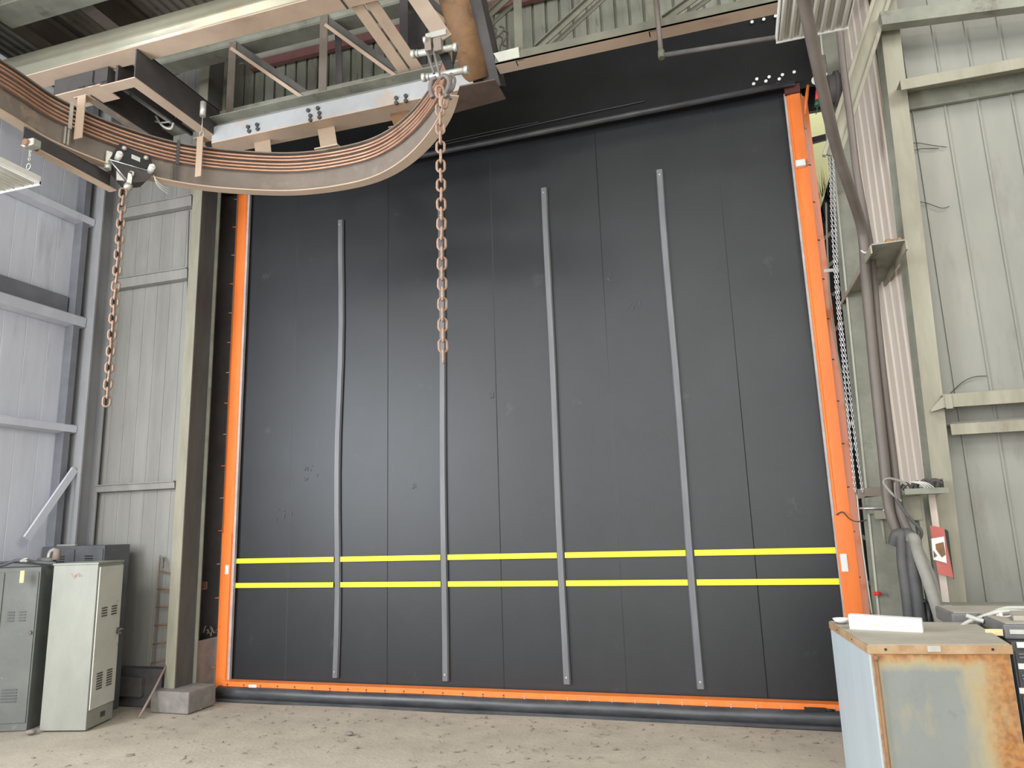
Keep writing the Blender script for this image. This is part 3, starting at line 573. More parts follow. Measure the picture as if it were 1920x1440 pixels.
# Y direction channel beams
ya = thing('cross_beam', (-5.65, 6, 6.7), 'dark cross beam with tan underside between girder and channel beam', 'beam')
MB().box(-5.61, -5.595, 5.3, 6.62, 6.7, 7.06).build('web', M['dark'], ya)
MB().box(-5.73, -5.595, 5.3, 6.60, 6.69, 6.702).box(-6.05, -5.73, 5.30, 5.43, 6.69, 6.702).build('bottom_flange', M['tan'], ya)
MB().box(-5.73, -5.595, 5.3, 6.62, 7.05, 7.062).build('top_flange', M['dark'], ya)
yb_ = thing('cross_beam', (-6.35, 6, 6.7), 'second dark cross beam farther left with grey underside', 'beam')
MB().box(-6.30, -6.285, 5.4, 6.6, 6.7, 7.0).build('web', M['dark'], yb_)
MB().box(-6.40, -6.285, 5.4, 6.55, 6.69, 6.702).build('bottom_flange', M['web'], yb_)
MB().box(-6.02, -5.99, 5.45, 6.6, 6.82, 7.15).build('stiffener', M['dark'], yb_)
T('slotted_plate', MB().slab([(-6.85, 5.29, 6.705), (-6.05, 5.29, 6.705), (-6.05, 5.56, 6.705), (-6.55, 5.56, 6.705)], (0, 0, .012)), M['tan'], 'tan plate with slots bolted under the big girder', 'plate')
for q in ((154, 163), (173, 158), (197, 152)):
    a = UZ(*q, 6.70); MB().box(a.x-.045, a.x+.03, a.y-.012, a.y+.012, 6.696, 6.704).build('slot', M['dark'], bpy.data.objects['slotted_plate'])
T('gap_shade_block', MB().box(-6.85, -6.1, 5.42, 5.52, 6.72, 7.02), M['dark'], 'dark block painted as the shaded gap between the big girder and the slotted plate', 'block')  # solid dark block filling an open gap, its shade put into the colour
T('cross_plate', MB().box(-6.9, -5.75, 6.56, 6.8, 6.60, 6.62), M['web'], 'grey plate joining the cross beams to the channel beam', 'plate')
# wiring loop
s = MB().tube(catmull([U(292, 218, 6.3), U(305, 236, 6.3), U(322, 240, 6.3), U(328, 215, 6.3), U(330, 205, 6.3)], 8), .014, 8)
s.tube(catmull([U(288, 226, 6.3), U(300, 230, 6.3), U(320, 228, 6.3)], 8), .009, 6)
T('loop_cable', s, M['cable'], 'pale cable loop hanging between the two cross beams', 'cable')
# tan twin bar and clevis bar
tb = thing('twin_bar', (-3, 6, 7), 'tan twin steel bars slanting down from girder to channel beam', 'bar')
for dx in (0, .155):
    A = U(665, 12, 5.55)+V(dx+.03, 0, 0); B = U(764, 138, 6.5)+V(dx-.02, 0, 0)
    MB().bar(A, B, .130, .012, (0, -.4, 1)).build('flat_bar', M['tan'], tb)
# left-end strap hangers
def strap(px, py0, py1, Y, wd, lab, ring=False):
    a, b = U(px, py0, Y), U(px-1, py1, Y)
    o = thing('strap_hanger', (a.x, a.y, b.z), lab, 'hanger', 'flat strap hangers in front of the copper bars')
    MB().box(a.x-wd/2, a.x+wd/2, Y, Y+.008, b.z, a.z).build('strap', M['tan'], o)
    MB().box(a.x-wd/2-.05, a.x+wd/2+.01, Y, Y+.10, a.z, a.z+.008).build('top_leg', M['tan'], o)
    if ring:
        c = a+V(0, .02, .045)
        MB().tube([c+V(.025*math.cos(t), 0, .03*math.sin(t)) for t in [i*math.pi/8 for i in range(16)]], .006, 6, True).cyl(c+V(0, 0, .03), c+V(0, 0, .20), .005, 6).cyl(c+V(0, 0, .2), c+V(0, 0, .36), .03, 10).build('eye_bolt', M['galv'], o)
strap(153, 180, 258, 4.62, .095, 'wider pale flat strap hanging in front of the copper bars at left')
strap(375, 257, 330, 5.50, .072, 'narrower pale flat strap with an eye bolt on top', True)
# ---------------------------------------------------------------- curved rail
RZ = 5.5
rp = [(0, 213), (50, 244), (100, 272), (200, 312), (300, 340), (370, 352), (440, 359), (550, 363), (650, 351), (720, 331), (780, 291), (830, 231), (848, 180)]
path = [UZ(*q, RZ) for q in rp]; path = [V(path[0].x+.0, 2.6, RZ), V(path[0].x, 3.3, RZ)]+path
cur = catmull(path, 10)
for _ in range(14): cur = [cur[0]]+[(cur[i-1]+cur[i]*2+cur[i+1])/4 for i in range(1, len(cur)-1)]+[cur[-1]]
def offs(c, d):
    out = []
    for i in range(len(c)):
        t = (c[min(i+1, len(c)-1)]-c[max(i-1, 0)]).normalized(); out.append(c[i]+V(t.y, -t.x, 0)*d)   # d>0 : inner side
    return out
def sweep(prof, c):
    s = MB(); n = len(prof); vv = []
    for i in range(len(c)):
        t = (c[min(i+1, len(c)-1)]-c[max(i-1, 0)]).normalized(); nn = V(t.y, -t.x, 0)
        vv += [c[i]+nn*a_+V(0, 0, b_) for a_, b_ in prof]
    ff = [(i*n+k, i*n+(k+1) % n, (i+1)*n+(k+1) % n, (i+1)*n+k) for i in range(len(c)-1) for k in range(n)]
    s.add(vv, ff); m_ = len(c); s.f += [list(range(n-1, -1, -1)), list(range((m_-1)*n, m_*n))]; s.sm += [False, False]
    return s
rail = thing('curved_crane_rail', (-3.8, 4.6, RZ), 'U shaped curved steel crane rail carrying copper conductor bars', 'rail')
hgt = .43
sweep([(-.006, .012), (.006, .012), (.006, hgt), (-.006, hgt)], cur).build('web', M['web'], rail)
sweep([(-.055, 0), (.055, 0), (.055, .013), (-.055, .013)], cur).build('bottom_flange', M['tan'], rail)
sweep([(-.055, hgt), (.055, hgt), (.055, hgt+.013), (-.055, hgt+.013)], cur).build('top_flange', M['web'], rail)
for k in range(5):
    z = .235+k*.037+(.010 if k > 2 else 0)
    MB().tube([p+V(0, 0, z) for p in offs(cur, .045)], .0125, 8).build('copper_bar', M['copper'], rail)
def near(px):
    best = None
    for i, p in enumerate(cur):
        d = p-CAM; sx = 960+FPX*d.dot(rt)/d.dot(fw)
        if p.y > 3.5 and (best is None or abs(sx-px) < best[0]): best = (abs(sx-px), i)
    return best[1]
for px in (118, 330):
    i = near(px); t = (cur[i+1]-cur[i-1]).normalized(); nn = V(t.y, -t.x, 0); c = cur[i]
    s = MB().bar(c+nn*.06+V(0, 0, .19), c+nn*.06+V(0, 0, .46), .03, .012, nn).bar(c+nn*.05+V(0, 0, .20), c+nn*.05+V(0, 0, .03), .012, .012, nn).bar(c+nn*.05-t*.03+V(0, 0, .20), c+nn*.05-t*.03+V(0, 0, .03), .012, .012, nn)
    s.build('conductor_clamp', M['dark'] if px > 200 else M['galv'], rail)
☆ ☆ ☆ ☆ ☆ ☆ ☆
▸ WHAT TO DO: Copy the data exactly. Any picture it contains is to be omitted.

▸ WRITTEN SOLUTION:
Keep writing the Blender script for this image. This is part 3, starting at line 573. More parts follow. Measure the picture as if it were 1920x1440 pixels.
# Y direction channel beams
ya = thing('cross_beam', (-5.65, 6, 6.7), 'dark cross beam with tan underside between girder and channel beam', 'beam')
MB().box(-5.61, -5.595, 5.3, 6.62, 6.7, 7.06).build('web', M['dark'], ya)
MB().box(-5.73, -5.595, 5.3, 6.60, 6.69, 6.702).box(-6.05, -5.73, 5.30, 5.43, 6.69, 6.702).build('bottom_flange', M['tan'], ya)
MB().box(-5.73, -5.595, 5.3, 6.62, 7.05, 7.062).build('top_flange', M['dark'], ya)
yb_ = thing('cross_beam', (-6.35, 6, 6.7), 'second dark cross beam farther left with grey underside', 'beam')
MB().box(-6.30, -6.285, 5.4, 6.6, 6.7, 7.0).build('web', M['dark'], yb_)
MB().box(-6.40, -6.285, 5.4, 6.55, 6.69, 6.702).build('bottom_flange', M['web'], yb_)
MB().box(-6.02, -5.99, 5.45, 6.6, 6.82, 7.15).build('stiffener', M['dark'], yb_)
T('slotted_plate', MB().slab([(-6.85, 5.29, 6.705), (-6.05, 5.29, 6.705), (-6.05, 5.56, 6.705), (-6.55, 5.56, 6.705)], (0, 0, .012)), M['tan'], 'tan plate with slots bolted under the big girder', 'plate')
for q in ((154, 163), (173, 158), (197, 152)):
    a = UZ(*q, 6.70); MB().box(a.x-.045, a.x+.03, a.y-.012, a.y+.012, 6.696, 6.704).build('slot', M['dark'], bpy.data.objects['slotted_plate'])
T('gap_shade_block', MB().box(-6.85, -6.1, 5.42, 5.52, 6.72, 7.02), M['dark'], 'dark block painted as the shaded gap between the big girder and the slotted plate', 'block')  # solid dark block filling an open gap, its shade put into the colour
T('cross_plate', MB().box(-6.9, -5.75, 6.56, 6.8, 6.60, 6.62), M['web'], 'grey plate joining the cross beams to the channel beam', 'plate')
# wiring loop
s = MB().tube(catmull([U(292, 218, 6.3), U(305, 236, 6.3), U(322, 240, 6.3), U(328, 215, 6.3), U(330, 205, 6.3)], 8), .014, 8)
s.tube(catmull([U(288, 226, 6.3), U(300, 230, 6.3), U(320, 228, 6.3)], 8), .009, 6)
T('loop_cable', s, M['cable'], 'pale cable loop hanging between the two cross beams', 'cable')
# tan twin bar and clevis bar
tb = thing('twin_bar', (-3, 6, 7), 'tan twin steel bars slanting down from girder to channel beam', 'bar')
for dx in (0, .155):
    A = U(665, 12, 5.55)+V(dx+.03, 0, 0); B = U(764, 138, 6.5)+V(dx-.02, 0, 0)
    MB().bar(A, B, .130, .012, (0, -.4, 1)).build('flat_bar', M['tan'], tb)
# left-end strap hangers
def strap(px, py0, py1, Y, wd, lab, ring=False):
    a, b = U(px, py0, Y), U(px-1, py1, Y)
    o = thing('strap_hanger', (a.x, a.y, b.z), lab, 'hanger', 'flat strap hangers in front of the copper bars')
    MB().box(a.x-wd/2, a.x+wd/2, Y, Y+.008, b.z, a.z).build('strap', M['tan'], o)
    MB().box(a.x-wd/2-.05, a.x+wd/2+.01, Y, Y+.10, a.z, a.z+.008).build('top_leg', M['tan'], o)
    if ring:
        c = a+V(0, .02, .045)
        MB().tube([c+V(.025*math.cos(t), 0, .03*math.sin(t)) for t in [i*math.pi/8 for i in range(16)]], .006, 6, True).cyl(c+V(0, 0, .03), c+V(0, 0, .20), .005, 6).cyl(c+V(0, 0, .2), c+V(0, 0, .36), .03, 10).build('eye_bolt', M['galv'], o)
strap(153, 180, 258, 4.62, .095, 'wider pale flat strap hanging in front of the copper bars at left')
strap(375, 257, 330, 5.50, .072, 'narrower pale flat strap with an eye bolt on top', True)
# ---------------------------------------------------------------- curved rail
RZ = 5.5
rp = [(0, 213), (50, 244), (100, 272), (200, 312), (300, 340), (370, 352), (440, 359), (550, 363), (650, 351), (720, 331), (780, 291), (830, 231), (848, 180)]
path = [UZ(*q, RZ) for q in rp]; path = [V(path[0].x+.0, 2.6, RZ), V(path[0].x, 3.3, RZ)]+path
cur = catmull(path, 10)
for _ in range(14): cur = [cur[0]]+[(cur[i-1]+cur[i]*2+cur[i+1])/4 for i in range(1, len(cur)-1)]+[cur[-1]]
def offs(c, d):
    out = []
    for i in range(len(c)):
        t = (c[min(i+1, len(c)-1)]-c[max(i-1, 0)]).normalized(); out.append(c[i]+V(t.y, -t.x, 0)*d)   # d>0 : inner side
    return out
def sweep(prof, c):
    s = MB(); n = len(prof); vv = []
    for i in range(len(c)):
        t = (c[min(i+1, len(c)-1)]-c[max(i-1, 0)]).normalized(); nn = V(t.y, -t.x, 0)
        vv += [c[i]+nn*a_+V(0, 0, b_) for a_, b_ in prof]
    ff = [(i*n+k, i*n+(k+1) % n, (i+1)*n+(k+1) % n, (i+1)*n+k) for i in range(len(c)-1) for k in range(n)]
    s.add(vv, ff); m_ = len(c); s.f += [list(range(n-1, -1, -1)), list(range((m_-1)*n, m_*n))]; s.sm += [False, False]
    return s
rail = thing('curved_crane_rail', (-3.8, 4.6, RZ), 'U shaped curved steel crane rail carrying copper conductor bars', 'rail')
hgt = .43
sweep([(-.006, .012), (.006, .012), (.006, hgt), (-.006, hgt)], cur).build('web', M['web'], rail)
sweep([(-.055, 0), (.055, 0), (.055, .013), (-.055, .013)], cur).build('bottom_flange', M['tan'], rail)
sweep([(-.055, hgt), (.055, hgt), (.055, hgt+.013), (-.055, hgt+.013)], cur).build('top_flange', M['web'], rail)
for k in range(5):
    z = .235+k*.037+(.010 if k > 2 else 0)
    MB().tube([p+V(0, 0, z) for p in offs(cur, .045)], .0125, 8).build('copper_bar', M['copper'], rail)
def near(px):
    best = None
    for i, p in enumerate(cur):
        d = p-CAM; sx = 960+FPX*d.dot(rt)/d.dot(fw)
        if p.y > 3.5 and (best is None or abs(sx-px) < best[0]): best = (abs(sx-px), i)
    return best[1]
for px in (118, 330):
    i = near(px); t = (cur[i+1]-cur[i-1]).normalized(); nn = V(t.y, -t.x, 0); c = cur[i]
    s = MB().bar(c+nn*.06+V(0, 0, .19), c+nn*.06+V(0, 0, .46), .03, .012, nn).bar(c+nn*.05+V(0, 0, .20), c+nn*.05+V(0, 0, .03), .012, .012, nn).bar(c+nn*.05-t*.03+V(0, 0, .20), c+nn*.05-t*.03+V(0, 0, .03), .012, .012, nn)
    s.build('conductor_clamp', M['dark'] if px > 200 else M['galv'], rail)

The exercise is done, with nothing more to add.